Bref, j’ai beaucoup aimé Montreuil, même si Bécon…

A bientôt !

jeudi 13 juin 2024

Ce matin au kiosque 30 - Poesie

Pas de kiosque ce matin, tout du moins en « présentiel », mais un kiosque en « distanciel », par la pensée.

Je partage un extrait de la lecture d’un texte dont le titre affirme les vertus de l’humilité : « Le succès, et après ? » ; un texte qui traite « des poètes que l’histoire a laissés de coté ».

« C’est une folie que de confier le sens de sa vie à quelques vers. Et pourtant, il existe des passionnés qui tentent de prolonger par-delà les échecs les échos de cette entreprise mi-vaine, mi-admirable. »

S’il fallait que je choisisse une autre adresse pour mon domicile, si je devais quitter la félicité de Bécon les Bruyères, il est très probable que je rechercherais un toit à Montreuil. 

Voilà 2 jours que j’y séjourne, chez ma fille, pour garder ses enfants alors qu’elle se dore la pullule en Crête avec son compagnon ; et cette ville m’enchante.
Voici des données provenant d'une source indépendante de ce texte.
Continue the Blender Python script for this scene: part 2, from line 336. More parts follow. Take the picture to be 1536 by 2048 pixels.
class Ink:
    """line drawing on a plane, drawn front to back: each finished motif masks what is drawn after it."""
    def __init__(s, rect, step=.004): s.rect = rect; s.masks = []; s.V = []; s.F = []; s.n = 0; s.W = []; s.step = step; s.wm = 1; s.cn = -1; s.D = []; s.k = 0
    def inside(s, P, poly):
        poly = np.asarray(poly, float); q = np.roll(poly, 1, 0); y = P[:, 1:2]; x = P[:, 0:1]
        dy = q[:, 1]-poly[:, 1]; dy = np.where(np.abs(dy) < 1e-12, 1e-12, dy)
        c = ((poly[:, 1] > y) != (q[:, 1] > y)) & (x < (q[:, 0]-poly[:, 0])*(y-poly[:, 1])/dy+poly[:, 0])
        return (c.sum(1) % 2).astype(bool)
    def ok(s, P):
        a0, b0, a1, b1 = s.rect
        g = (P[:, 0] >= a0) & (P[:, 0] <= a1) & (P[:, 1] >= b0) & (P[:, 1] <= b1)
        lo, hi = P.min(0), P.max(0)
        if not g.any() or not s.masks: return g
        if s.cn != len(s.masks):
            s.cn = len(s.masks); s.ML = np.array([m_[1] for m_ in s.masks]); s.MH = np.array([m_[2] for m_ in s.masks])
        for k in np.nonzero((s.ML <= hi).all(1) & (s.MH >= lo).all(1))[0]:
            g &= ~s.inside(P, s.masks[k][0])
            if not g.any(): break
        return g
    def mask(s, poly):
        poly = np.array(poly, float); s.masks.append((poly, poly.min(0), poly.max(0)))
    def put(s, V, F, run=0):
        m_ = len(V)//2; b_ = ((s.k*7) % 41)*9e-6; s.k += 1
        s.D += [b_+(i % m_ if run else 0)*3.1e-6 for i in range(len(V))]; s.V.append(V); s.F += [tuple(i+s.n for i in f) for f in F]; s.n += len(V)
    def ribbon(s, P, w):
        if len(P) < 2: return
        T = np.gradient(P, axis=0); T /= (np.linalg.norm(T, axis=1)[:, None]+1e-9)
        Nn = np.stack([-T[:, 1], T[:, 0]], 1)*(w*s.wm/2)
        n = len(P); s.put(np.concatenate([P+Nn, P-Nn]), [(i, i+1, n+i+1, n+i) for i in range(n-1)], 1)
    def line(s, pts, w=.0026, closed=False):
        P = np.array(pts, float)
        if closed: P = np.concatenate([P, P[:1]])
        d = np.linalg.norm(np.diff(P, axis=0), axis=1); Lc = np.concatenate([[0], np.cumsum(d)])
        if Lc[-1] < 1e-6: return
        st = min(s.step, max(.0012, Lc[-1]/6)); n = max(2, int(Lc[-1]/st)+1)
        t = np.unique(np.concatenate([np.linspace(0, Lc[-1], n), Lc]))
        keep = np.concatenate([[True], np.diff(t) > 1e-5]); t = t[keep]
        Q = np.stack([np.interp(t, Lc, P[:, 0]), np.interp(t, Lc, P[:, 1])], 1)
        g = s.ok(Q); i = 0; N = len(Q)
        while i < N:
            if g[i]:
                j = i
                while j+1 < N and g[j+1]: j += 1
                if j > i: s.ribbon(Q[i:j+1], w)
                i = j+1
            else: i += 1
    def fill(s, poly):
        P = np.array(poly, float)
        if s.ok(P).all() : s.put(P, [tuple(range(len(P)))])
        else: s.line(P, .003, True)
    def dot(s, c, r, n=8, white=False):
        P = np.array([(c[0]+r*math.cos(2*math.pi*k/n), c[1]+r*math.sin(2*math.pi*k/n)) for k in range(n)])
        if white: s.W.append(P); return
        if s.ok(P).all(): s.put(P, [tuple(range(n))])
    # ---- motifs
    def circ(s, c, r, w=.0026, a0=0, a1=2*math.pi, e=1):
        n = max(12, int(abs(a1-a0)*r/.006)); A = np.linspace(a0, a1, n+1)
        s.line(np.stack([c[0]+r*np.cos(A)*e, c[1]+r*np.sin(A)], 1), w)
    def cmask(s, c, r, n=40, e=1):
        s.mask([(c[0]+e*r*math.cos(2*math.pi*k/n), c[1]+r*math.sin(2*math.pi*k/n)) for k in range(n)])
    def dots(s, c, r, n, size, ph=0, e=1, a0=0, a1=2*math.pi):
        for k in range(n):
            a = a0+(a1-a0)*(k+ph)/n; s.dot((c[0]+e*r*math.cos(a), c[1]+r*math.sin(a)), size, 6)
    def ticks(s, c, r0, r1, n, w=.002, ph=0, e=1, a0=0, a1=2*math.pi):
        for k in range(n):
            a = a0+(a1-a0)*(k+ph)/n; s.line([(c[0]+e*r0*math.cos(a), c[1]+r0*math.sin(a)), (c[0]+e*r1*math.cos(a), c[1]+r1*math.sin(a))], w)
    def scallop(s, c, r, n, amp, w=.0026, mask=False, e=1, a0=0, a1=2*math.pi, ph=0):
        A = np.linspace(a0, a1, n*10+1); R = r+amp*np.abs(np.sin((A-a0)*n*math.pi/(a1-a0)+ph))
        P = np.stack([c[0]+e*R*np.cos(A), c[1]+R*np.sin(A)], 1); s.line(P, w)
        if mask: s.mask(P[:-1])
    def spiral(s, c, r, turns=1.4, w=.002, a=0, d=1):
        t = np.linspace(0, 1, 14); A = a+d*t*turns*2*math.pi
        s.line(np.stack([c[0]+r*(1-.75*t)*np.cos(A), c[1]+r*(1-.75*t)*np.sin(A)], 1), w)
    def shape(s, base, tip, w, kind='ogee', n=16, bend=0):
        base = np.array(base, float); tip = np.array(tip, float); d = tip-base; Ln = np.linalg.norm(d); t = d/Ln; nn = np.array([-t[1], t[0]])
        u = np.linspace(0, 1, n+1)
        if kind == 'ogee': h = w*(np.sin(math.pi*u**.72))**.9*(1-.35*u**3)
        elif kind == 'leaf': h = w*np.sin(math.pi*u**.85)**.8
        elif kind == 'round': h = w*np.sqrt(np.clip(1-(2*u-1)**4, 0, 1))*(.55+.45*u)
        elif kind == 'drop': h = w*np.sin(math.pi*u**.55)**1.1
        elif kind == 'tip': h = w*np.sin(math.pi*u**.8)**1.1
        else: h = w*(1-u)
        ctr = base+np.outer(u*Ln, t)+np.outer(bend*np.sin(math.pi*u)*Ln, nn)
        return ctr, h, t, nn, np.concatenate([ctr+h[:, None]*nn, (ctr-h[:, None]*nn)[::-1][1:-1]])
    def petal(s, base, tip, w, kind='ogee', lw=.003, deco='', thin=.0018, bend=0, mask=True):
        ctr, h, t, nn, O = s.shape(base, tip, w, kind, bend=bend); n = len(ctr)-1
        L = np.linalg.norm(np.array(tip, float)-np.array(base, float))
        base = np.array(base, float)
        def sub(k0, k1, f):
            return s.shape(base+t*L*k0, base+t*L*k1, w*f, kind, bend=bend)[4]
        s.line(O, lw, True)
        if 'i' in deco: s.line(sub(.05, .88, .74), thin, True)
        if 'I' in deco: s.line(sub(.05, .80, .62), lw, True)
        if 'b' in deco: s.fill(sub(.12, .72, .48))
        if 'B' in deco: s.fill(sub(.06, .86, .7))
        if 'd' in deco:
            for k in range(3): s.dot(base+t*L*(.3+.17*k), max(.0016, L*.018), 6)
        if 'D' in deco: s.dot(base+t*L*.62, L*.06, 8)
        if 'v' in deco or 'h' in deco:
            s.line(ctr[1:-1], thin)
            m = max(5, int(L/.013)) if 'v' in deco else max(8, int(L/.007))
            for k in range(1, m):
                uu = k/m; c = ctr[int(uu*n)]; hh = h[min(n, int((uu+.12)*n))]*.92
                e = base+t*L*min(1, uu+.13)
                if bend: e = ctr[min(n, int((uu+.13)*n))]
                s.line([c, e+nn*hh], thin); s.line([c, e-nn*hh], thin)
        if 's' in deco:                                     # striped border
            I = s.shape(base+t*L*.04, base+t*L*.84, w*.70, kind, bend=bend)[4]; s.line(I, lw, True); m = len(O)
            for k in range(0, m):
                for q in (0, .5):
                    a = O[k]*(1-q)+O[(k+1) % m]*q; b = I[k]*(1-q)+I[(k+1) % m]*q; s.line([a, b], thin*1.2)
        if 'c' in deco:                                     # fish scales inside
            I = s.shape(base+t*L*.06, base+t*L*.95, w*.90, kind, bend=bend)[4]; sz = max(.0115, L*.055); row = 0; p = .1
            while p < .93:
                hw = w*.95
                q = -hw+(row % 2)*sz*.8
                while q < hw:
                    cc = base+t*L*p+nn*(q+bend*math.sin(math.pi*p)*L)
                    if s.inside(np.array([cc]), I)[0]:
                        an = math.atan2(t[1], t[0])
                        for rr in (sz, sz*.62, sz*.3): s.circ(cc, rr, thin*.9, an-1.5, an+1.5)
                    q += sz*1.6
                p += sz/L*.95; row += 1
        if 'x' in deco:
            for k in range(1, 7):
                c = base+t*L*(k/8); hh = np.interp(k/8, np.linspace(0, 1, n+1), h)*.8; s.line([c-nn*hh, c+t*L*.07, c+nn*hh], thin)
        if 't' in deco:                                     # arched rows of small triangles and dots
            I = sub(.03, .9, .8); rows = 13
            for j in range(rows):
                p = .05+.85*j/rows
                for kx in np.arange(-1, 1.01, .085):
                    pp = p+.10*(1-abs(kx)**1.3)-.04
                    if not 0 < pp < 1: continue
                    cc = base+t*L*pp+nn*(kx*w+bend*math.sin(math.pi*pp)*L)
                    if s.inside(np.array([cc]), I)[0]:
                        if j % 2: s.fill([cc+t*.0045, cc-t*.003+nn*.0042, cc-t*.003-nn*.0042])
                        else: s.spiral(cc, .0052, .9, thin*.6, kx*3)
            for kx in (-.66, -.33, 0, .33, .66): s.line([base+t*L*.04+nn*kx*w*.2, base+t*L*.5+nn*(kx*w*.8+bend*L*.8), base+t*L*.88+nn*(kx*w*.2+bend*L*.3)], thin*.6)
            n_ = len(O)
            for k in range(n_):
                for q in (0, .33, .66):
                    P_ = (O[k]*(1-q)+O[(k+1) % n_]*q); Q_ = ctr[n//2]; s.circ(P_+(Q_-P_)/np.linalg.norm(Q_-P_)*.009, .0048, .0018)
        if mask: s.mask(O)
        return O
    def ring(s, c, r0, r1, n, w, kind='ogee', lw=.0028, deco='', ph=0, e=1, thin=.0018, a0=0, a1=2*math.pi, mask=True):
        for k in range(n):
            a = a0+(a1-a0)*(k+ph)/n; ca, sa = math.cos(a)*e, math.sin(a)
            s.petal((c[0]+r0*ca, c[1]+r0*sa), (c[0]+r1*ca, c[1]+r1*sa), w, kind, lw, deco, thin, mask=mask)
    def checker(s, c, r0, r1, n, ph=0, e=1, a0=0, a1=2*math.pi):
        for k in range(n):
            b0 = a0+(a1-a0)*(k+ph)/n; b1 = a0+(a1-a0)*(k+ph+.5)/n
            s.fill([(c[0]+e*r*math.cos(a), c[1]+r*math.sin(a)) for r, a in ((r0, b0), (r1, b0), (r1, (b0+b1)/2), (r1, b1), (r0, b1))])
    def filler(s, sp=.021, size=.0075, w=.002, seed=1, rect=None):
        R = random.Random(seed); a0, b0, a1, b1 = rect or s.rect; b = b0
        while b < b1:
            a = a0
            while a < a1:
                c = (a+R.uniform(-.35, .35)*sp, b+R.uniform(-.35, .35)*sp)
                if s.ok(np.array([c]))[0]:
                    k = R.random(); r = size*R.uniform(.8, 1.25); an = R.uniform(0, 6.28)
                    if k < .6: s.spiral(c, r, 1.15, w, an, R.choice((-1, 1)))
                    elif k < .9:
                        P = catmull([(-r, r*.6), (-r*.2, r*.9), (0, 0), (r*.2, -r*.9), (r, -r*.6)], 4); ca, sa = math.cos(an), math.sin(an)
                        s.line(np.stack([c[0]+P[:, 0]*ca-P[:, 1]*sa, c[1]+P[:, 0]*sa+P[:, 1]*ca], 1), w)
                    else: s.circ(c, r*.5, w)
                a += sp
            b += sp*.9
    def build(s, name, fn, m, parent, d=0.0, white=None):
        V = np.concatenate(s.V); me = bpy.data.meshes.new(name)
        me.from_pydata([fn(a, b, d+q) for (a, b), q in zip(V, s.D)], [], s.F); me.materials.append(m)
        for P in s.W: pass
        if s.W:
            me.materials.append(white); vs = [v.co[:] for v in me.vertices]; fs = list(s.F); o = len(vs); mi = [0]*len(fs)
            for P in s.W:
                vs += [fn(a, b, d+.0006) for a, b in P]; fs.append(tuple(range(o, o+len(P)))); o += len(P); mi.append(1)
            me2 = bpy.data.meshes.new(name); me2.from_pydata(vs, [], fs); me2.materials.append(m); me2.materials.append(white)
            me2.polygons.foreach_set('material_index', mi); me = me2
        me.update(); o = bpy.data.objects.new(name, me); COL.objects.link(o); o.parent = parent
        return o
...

Elle m’enchante par le dynamisme qu’elle dégage, les gens que l’on croise (beaucoup d’enfants et de jeunes) et qui viennent de tous les pays de la terre, ses nombreuses librairies militantes, les boutiques bigarrées aux allures exotiques, son urbanisme irrespectueux et un peu déjanté, etc.

Montreuil, c’est l’anti-Vincennes dont elle est contigüe. La frontière entre les deux villes est évidente : d’un côté, c’est l’éclectisme, de l’autre le conformisme bourgeois ; le Front Populaire et la Droite corsetée ; l’Ecole Publique et l’institution privée ; le futur improvisé et le passé confit ; etc.


mardi 11 juin 2024

Un matin au kiosque 29 - Les législatives - L’ecolo, la piste cyclable et sa maîtresse - M. - San Sebastian - Jose Luis Sert

J’ai retrouvé, avec un plaisir certain et qui plus est ensoleillé, le kiosque de la gare de Bécon les Bruyères et son passeur que j’avais délaissés depuis une bonne dizaine de jours.
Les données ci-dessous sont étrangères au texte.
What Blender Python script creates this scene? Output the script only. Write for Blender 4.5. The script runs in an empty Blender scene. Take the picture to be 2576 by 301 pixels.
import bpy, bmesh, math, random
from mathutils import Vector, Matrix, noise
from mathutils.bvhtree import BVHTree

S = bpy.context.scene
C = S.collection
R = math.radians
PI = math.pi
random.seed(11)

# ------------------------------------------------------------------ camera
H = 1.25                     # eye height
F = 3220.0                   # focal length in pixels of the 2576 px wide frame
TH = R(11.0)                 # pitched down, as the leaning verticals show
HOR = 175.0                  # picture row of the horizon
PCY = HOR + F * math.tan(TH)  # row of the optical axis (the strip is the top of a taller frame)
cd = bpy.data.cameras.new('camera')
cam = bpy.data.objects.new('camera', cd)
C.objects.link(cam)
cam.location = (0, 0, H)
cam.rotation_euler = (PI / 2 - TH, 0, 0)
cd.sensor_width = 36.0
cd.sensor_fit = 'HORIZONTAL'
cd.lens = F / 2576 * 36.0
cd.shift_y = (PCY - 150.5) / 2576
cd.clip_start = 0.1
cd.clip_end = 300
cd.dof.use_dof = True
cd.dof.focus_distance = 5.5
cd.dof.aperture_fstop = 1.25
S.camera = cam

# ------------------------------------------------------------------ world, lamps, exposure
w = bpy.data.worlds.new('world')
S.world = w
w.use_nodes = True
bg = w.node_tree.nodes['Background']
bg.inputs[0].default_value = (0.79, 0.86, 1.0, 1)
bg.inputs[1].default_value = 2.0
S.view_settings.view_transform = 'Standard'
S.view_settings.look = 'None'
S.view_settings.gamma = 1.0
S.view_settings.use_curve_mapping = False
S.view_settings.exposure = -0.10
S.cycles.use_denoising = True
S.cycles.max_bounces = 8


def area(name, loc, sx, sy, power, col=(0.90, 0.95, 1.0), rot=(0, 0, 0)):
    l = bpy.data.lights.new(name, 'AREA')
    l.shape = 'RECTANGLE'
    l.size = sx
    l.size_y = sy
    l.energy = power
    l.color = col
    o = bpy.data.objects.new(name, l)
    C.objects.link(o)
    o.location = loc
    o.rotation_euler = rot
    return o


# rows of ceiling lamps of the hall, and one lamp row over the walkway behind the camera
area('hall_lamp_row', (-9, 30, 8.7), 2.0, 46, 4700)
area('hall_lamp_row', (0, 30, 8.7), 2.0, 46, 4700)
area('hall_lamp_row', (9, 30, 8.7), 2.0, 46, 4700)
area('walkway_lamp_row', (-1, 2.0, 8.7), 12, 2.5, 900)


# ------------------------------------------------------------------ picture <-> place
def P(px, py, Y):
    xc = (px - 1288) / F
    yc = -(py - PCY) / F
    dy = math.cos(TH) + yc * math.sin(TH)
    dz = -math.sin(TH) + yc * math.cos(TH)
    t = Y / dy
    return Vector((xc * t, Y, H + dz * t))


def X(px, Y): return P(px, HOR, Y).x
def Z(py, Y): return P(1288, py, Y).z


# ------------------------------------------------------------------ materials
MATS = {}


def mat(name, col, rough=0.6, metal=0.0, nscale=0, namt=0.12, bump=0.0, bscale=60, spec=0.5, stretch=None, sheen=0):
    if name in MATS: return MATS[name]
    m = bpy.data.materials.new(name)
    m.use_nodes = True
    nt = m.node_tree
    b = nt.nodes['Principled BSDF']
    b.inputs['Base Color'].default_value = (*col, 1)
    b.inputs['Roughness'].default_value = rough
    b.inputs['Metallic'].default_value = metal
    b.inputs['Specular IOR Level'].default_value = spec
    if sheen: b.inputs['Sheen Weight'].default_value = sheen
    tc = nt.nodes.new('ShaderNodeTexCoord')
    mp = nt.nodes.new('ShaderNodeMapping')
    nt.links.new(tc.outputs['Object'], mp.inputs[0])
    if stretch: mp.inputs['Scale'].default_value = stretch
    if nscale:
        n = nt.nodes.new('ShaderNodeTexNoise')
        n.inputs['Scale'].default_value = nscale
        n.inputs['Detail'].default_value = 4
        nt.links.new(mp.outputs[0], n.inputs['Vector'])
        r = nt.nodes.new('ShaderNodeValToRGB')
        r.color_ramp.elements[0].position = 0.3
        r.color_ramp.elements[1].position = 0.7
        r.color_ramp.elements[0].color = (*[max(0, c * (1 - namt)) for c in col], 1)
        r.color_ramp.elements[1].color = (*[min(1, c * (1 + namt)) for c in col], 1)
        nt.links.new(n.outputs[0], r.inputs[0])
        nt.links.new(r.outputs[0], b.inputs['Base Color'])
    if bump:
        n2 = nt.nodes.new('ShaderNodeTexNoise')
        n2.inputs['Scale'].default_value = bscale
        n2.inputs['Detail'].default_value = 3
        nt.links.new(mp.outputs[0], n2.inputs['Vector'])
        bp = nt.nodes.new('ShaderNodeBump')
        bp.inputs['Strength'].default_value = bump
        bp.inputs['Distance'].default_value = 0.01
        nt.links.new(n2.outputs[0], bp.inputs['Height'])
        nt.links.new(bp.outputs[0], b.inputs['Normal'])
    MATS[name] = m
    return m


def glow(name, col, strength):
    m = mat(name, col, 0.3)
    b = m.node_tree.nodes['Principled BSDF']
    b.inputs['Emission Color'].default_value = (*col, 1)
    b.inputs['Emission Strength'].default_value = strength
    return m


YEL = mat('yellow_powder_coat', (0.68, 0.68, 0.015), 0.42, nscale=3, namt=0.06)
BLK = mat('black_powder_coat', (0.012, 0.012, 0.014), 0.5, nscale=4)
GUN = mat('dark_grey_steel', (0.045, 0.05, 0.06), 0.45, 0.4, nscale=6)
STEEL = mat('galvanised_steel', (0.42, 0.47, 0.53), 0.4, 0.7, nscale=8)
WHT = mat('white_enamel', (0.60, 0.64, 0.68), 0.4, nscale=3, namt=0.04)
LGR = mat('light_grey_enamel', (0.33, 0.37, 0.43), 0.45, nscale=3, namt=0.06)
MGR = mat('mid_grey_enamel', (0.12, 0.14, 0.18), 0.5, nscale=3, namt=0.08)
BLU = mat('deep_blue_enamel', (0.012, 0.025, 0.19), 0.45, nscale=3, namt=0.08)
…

Jean-Michel a été, pendant cette période d’abstinence prosaïque, d’une efficacité remarquable : 1 Abuelo et 1 Apprentissage. Ce passeur est décidément mon meilleur agent ! Des « habitués », seule M., cette jeune femme qui aimerait écrire (mais en fait, elle m’a révélé qu’elle écrivait et qu’elle aimerait me montrer ses textes) était présente. Après être allée boire son café à la terrasse, elle est revenue dans le kiosque où je m’entretenais avec Jean-Michel du sujet du moment (le cataclysme des élections) avec une envie de parler évidente. J’ai eu beaucoup de plaisir à m’entretenir avec elle, bien qu’elle ait plus parlé que moi. Je ne vais pas dévoiler la teneur de notre échange ; il y aurait de ma part une inélégance coupable. J’espère seulement que, par les quelques paroles que j’ai voulues positives à défaut d’être enthousiastes, je lui ai apporté un peu de réconfort. La semaine prochaine, quand je reviendrai sur Becon, j’espère qu’elle me confiera la lecture de ses écritures et, surtout, que j’aurai les mots justes dans mes commentaires.
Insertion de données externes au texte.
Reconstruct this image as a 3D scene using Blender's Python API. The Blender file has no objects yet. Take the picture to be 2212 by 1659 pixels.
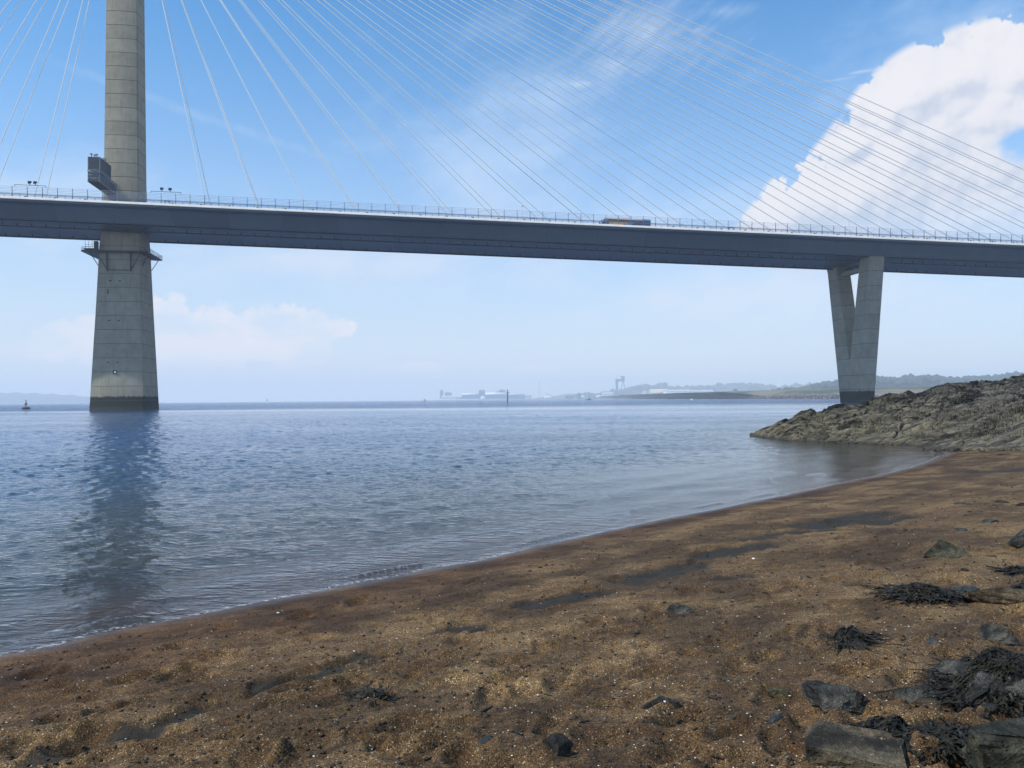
import bpy, bmesh, math, random
import numpy as np
from mathutils import Vector, Matrix, Euler
random.seed(7); RNG = np.random.RandomState(7)
R = math.radians
scene = bpy.context.scene
COL = scene.collection

# ------------------------------------------------------------------ camera
EYE = 2.3
FPX = 1726.0                      # focal length in pixels of a 2212 px wide frame
W2, H2 = 1106.0, 829.5
cam_d = bpy.data.cameras.new('camera'); cam = bpy.data.objects.new('camera', cam_d); COL.objects.link(cam)
cam_d.sensor_fit = 'HORIZONTAL'; cam_d.sensor_width = 36.0
cam_d.lens = 36.0 * FPX / 2212.0
cam_d.clip_start = 0.1; cam_d.clip_end = 60000
CAM_ROT = Matrix.Rotation(R(90 + 1.11), 3, 'X') @ Matrix.Rotation(R(-0.49), 3, 'Z')
cam.matrix_world = Matrix.Translation((0, 0, EYE)) @ CAM_ROT.to_4x4()
scene.camera = cam

# ------------------------------------------------------------------ sun, sky, exposure
TH = R(8.0)                                          # the bridge's heading
DX, DN = Vector((math.cos(TH), math.sin(TH), 0)), Vector((-math.sin(TH), math.cos(TH), 0))
SUN_EL = R(50)
hz = (-DX * 0.954 - DN * 0.30); hz.normalize()
SUN = Vector((hz.x * math.cos(SUN_EL), hz.y * math.cos(SUN_EL), math.sin(SUN_EL)))
sl = bpy.data.lights.new('sun', 'SUN'); so = bpy.data.objects.new('sun', sl); COL.objects.link(so)
sl.energy = 4.4; sl.angle = R(0.6); sl.color = (1.0, 0.94, 0.84)
so.rotation_euler = SUN.to_track_quat('Z', 'Y').to_euler(); so.location = (0, 0, 400)
SKY_STRENGTH = 0.15; SKY_TINT = (0.26, 0.98, 1.34)
scene.view_settings.view_transform = 'Standard'; scene.view_settings.look = 'None'
scene.view_settings.gamma = 1.0; scene.view_settings.exposure = 0.0
scene.view_settings.use_curve_mapping = False
scene.render.engine = 'CYCLES'
scene.cycles.use_denoising = True
scene.cycles.max_bounces = 8; scene.cycles.volume_bounces = 2; scene.cycles.transparent_max_bounces = 12
scene.cycles.diffuse_bounces = 3; scene.cycles.glossy_bounces = 3

def ray(px, py):
    v = CAM_ROT @ Vector(((px - W2) / FPX, -(py - H2) / FPX, -1.0))
    return v
def at(px, py, Y):
    v = ray(px, py); return Vector((0, 0, EYE)) + v * (Y / v.y)
def sea(px, py, z=0.0):
    v = ray(px, py); t = (z - EYE) / v.z; return Vector((0, 0, EYE)) + v * t
def azel(px, py):
    v = ray(px, py).normalized(); return math.atan2(v.x, v.y), math.asin(v.z)
def ppm(Y): return FPX / Y                            # pixels per metre at a depth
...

Avec Jean-Michel j’ai donc évoqué mes malheurs de cycliste randonneur quand la pluie, le froid et le vent s’acharnent sur vous. J’ai fait état de ce qui s’est bien révélée être une déchirure musculaire au Sartorius de la cuisse droite (après échographie réalisée ce jour). Elle s’est déclenchée suite à une crampe hyper douloureuse dans la nuit (la seconde de la randonnée). Mais il faut croire que le Sartorius en question (j’ai envie de parler de Stardivarius) ne sert à rien dans l’action de pédaler car, sur le vélo, je ne ressentais aucune douleur.

Jean-Michel m’a parlé d’un édile de Tours qui, pratiquant le vélo et une maîtresse, avait imposé que la rue où logeait ladite maîtresse soit réservé exclusivement aux cyclistes. Les écolos abusent !

Avec une cliente, dont j’ignore à ce jour le nom, nous sommes partis à San Sebastian, arpenter la courbe délicieuse de la Concha et piquorer des tapas dans la vieille ville. Je lui ai recommandé les fresques exceptionnelles de la chapelle du musée San Telmo de Sert (l’oncle ou le neveu, je ne sais jamais, de l’architecte du musée Miro de Barcelone et de la Fondation Maeght de St Paul de Vence). Elle nous a parlé de son amie d’enfance espagnole (basque), de Pasares et de mille détails ordinaires qui, assemblés dans cet espace, opèrent par magie une transmutation indicible en un tout extraordinaire.